### Exercise task
Copy every line in which the string "picture" occurs.

### Supplied data
# # # # #

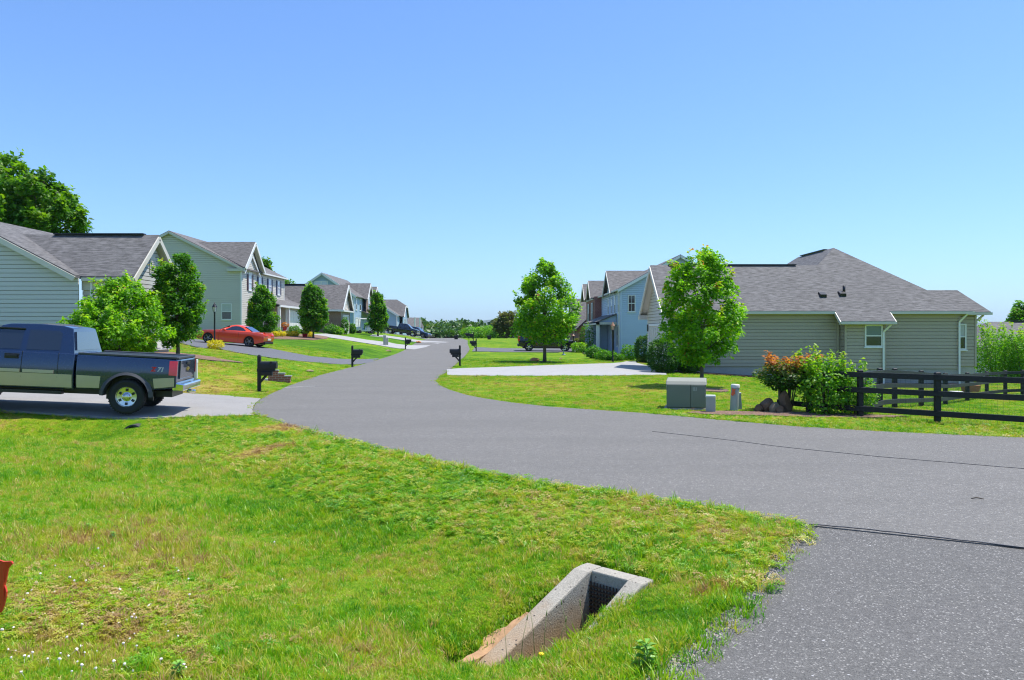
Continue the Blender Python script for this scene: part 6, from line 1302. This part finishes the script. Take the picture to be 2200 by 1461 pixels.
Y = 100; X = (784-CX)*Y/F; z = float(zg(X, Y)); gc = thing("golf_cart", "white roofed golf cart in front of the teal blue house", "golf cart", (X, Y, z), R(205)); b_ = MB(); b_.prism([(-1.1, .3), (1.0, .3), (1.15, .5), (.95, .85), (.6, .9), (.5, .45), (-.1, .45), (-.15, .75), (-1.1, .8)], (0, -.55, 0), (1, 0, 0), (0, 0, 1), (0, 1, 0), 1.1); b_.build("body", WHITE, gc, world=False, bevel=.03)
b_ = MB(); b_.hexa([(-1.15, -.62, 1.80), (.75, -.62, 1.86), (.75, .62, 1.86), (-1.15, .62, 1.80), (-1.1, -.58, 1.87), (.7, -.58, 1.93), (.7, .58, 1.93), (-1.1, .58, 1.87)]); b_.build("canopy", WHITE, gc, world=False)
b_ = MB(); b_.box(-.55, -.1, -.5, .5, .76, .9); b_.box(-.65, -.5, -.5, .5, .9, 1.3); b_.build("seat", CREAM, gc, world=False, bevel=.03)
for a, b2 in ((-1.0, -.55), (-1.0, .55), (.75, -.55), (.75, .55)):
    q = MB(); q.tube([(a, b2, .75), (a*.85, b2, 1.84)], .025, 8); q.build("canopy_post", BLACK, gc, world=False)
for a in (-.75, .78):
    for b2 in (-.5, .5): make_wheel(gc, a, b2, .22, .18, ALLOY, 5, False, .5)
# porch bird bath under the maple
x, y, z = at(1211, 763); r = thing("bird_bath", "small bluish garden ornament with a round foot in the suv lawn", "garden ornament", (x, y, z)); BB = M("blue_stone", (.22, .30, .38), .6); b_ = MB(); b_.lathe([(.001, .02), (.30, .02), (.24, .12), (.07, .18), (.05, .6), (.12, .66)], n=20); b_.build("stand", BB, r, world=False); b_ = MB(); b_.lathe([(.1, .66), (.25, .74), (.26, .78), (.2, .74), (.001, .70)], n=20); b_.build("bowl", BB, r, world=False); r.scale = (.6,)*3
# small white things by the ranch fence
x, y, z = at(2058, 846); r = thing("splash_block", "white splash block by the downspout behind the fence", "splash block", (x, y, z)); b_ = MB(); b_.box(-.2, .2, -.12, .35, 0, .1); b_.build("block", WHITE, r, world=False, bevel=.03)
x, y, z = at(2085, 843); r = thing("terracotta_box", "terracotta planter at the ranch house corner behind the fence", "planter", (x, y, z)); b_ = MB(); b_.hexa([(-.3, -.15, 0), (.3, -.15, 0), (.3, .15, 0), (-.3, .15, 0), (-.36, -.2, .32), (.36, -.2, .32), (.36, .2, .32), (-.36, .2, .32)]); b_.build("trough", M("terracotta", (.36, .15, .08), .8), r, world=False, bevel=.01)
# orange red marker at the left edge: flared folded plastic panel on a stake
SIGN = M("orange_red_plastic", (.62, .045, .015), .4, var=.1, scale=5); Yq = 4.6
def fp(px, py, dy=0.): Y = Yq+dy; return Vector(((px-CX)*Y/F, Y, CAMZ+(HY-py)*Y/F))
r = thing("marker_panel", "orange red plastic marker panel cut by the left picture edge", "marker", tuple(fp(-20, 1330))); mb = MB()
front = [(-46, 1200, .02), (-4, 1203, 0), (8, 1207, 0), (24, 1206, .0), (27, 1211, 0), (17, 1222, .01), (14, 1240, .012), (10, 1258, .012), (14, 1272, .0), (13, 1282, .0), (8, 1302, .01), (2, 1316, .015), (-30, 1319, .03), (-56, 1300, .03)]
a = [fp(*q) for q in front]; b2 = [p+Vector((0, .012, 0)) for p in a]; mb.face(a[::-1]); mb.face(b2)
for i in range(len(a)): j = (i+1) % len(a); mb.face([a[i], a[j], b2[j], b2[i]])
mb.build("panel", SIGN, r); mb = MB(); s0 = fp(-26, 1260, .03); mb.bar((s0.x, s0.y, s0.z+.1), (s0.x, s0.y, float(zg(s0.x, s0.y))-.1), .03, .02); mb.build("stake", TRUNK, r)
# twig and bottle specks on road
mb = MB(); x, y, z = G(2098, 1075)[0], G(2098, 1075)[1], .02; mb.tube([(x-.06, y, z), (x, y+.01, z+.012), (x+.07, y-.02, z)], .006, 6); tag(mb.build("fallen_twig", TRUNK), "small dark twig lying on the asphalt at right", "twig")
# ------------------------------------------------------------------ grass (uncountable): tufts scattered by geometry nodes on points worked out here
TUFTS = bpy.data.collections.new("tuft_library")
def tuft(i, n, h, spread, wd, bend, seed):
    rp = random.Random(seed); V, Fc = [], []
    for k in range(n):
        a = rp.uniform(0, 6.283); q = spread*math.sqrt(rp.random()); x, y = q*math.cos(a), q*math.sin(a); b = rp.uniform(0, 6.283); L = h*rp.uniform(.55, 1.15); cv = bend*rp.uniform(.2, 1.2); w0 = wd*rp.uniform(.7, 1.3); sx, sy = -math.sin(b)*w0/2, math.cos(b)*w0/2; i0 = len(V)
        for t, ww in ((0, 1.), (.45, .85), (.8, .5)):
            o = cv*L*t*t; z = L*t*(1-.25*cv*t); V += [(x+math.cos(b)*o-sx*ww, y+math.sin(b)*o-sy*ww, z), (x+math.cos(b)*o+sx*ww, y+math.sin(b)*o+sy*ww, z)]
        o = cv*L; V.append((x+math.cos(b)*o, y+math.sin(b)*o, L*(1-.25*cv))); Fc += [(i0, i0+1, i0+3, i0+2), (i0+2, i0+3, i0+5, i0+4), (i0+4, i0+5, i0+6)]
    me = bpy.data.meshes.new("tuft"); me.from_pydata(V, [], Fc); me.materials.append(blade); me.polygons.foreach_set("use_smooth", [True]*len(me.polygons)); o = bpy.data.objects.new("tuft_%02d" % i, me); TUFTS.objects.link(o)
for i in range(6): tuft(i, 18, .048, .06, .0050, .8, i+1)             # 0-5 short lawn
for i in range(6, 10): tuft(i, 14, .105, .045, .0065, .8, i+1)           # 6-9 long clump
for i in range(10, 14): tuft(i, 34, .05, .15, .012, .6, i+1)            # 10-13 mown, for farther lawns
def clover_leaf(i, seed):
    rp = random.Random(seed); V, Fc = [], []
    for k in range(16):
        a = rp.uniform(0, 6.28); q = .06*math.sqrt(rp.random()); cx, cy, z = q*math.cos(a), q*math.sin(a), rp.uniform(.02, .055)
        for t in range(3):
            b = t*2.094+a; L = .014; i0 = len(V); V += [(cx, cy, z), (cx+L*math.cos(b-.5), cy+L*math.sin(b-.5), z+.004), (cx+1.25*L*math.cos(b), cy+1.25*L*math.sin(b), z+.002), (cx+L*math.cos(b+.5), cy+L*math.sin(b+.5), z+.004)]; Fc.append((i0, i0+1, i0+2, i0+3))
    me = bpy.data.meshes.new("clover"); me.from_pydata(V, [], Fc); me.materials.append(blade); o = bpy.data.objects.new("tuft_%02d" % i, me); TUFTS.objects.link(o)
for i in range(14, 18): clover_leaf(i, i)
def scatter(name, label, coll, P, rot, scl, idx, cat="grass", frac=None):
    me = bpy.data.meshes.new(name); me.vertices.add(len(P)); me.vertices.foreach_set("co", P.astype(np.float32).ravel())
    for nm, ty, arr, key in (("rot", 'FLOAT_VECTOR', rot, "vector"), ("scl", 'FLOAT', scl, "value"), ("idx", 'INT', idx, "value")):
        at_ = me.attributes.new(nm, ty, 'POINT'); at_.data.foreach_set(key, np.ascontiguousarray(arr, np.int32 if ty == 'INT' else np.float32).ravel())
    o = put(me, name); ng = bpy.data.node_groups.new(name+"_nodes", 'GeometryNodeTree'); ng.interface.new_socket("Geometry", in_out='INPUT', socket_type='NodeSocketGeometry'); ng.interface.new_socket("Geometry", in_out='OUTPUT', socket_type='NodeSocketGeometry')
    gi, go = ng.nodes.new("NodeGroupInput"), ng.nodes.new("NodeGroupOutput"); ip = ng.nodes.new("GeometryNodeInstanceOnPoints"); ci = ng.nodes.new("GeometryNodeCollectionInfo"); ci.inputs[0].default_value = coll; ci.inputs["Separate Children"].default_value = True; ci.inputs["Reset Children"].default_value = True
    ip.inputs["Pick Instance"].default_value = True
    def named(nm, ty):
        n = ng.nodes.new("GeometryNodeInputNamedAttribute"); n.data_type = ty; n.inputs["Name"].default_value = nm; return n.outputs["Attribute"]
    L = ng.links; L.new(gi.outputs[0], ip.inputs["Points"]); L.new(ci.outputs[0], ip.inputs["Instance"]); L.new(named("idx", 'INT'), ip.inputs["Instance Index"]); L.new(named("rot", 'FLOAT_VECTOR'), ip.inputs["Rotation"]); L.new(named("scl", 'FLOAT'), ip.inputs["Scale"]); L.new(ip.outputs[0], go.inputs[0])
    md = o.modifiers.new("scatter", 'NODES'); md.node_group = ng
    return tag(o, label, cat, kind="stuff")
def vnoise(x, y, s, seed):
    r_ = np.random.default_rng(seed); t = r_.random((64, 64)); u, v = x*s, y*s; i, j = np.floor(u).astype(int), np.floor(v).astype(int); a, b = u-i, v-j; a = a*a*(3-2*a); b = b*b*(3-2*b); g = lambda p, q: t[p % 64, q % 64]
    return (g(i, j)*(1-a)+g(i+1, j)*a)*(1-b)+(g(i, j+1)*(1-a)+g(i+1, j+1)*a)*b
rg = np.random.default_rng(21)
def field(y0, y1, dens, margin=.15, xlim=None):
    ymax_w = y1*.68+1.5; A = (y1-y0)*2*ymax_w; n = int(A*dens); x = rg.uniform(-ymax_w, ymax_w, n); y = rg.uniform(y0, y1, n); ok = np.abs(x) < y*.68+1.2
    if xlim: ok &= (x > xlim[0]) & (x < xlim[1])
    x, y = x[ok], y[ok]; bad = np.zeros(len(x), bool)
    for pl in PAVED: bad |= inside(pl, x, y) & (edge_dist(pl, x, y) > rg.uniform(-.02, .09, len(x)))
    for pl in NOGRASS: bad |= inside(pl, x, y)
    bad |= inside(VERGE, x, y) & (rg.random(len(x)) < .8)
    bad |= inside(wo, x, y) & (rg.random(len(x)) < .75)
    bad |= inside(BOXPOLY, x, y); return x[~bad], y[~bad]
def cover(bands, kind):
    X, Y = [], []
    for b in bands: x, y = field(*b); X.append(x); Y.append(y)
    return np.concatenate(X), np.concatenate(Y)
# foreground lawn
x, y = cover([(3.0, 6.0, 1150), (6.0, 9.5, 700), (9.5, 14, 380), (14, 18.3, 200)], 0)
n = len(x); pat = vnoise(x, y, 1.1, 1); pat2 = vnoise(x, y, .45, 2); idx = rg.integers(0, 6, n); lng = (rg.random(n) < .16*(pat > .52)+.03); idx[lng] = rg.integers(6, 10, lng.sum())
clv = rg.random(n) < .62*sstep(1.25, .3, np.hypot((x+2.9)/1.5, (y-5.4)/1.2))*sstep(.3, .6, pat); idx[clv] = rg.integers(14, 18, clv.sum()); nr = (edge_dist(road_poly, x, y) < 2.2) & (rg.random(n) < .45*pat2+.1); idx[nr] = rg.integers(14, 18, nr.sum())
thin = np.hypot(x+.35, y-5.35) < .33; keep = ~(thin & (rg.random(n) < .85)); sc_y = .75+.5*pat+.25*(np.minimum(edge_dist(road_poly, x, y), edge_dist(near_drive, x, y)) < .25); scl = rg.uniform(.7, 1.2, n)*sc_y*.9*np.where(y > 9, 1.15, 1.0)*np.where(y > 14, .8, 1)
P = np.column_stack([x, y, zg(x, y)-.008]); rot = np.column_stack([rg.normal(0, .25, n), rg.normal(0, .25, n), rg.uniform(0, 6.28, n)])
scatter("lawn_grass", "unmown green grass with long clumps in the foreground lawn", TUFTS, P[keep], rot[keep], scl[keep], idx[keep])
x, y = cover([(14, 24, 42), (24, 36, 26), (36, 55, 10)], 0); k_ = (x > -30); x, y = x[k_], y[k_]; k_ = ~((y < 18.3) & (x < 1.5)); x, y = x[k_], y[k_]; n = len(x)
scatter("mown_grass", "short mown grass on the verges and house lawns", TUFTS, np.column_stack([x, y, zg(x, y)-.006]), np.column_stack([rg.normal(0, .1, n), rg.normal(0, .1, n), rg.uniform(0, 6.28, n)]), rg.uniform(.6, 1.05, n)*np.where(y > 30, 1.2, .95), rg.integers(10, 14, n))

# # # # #

### Written response
Continue the Blender Python script for this scene: part 6, from line 1302. This part finishes the script. Take the picture to be 2200 by 1461 pixels.
r = thing("marker_panel", "orange red plastic marker panel cut by the left picture edge", "marker", tuple(fp(-20, 1330))); mb = MB()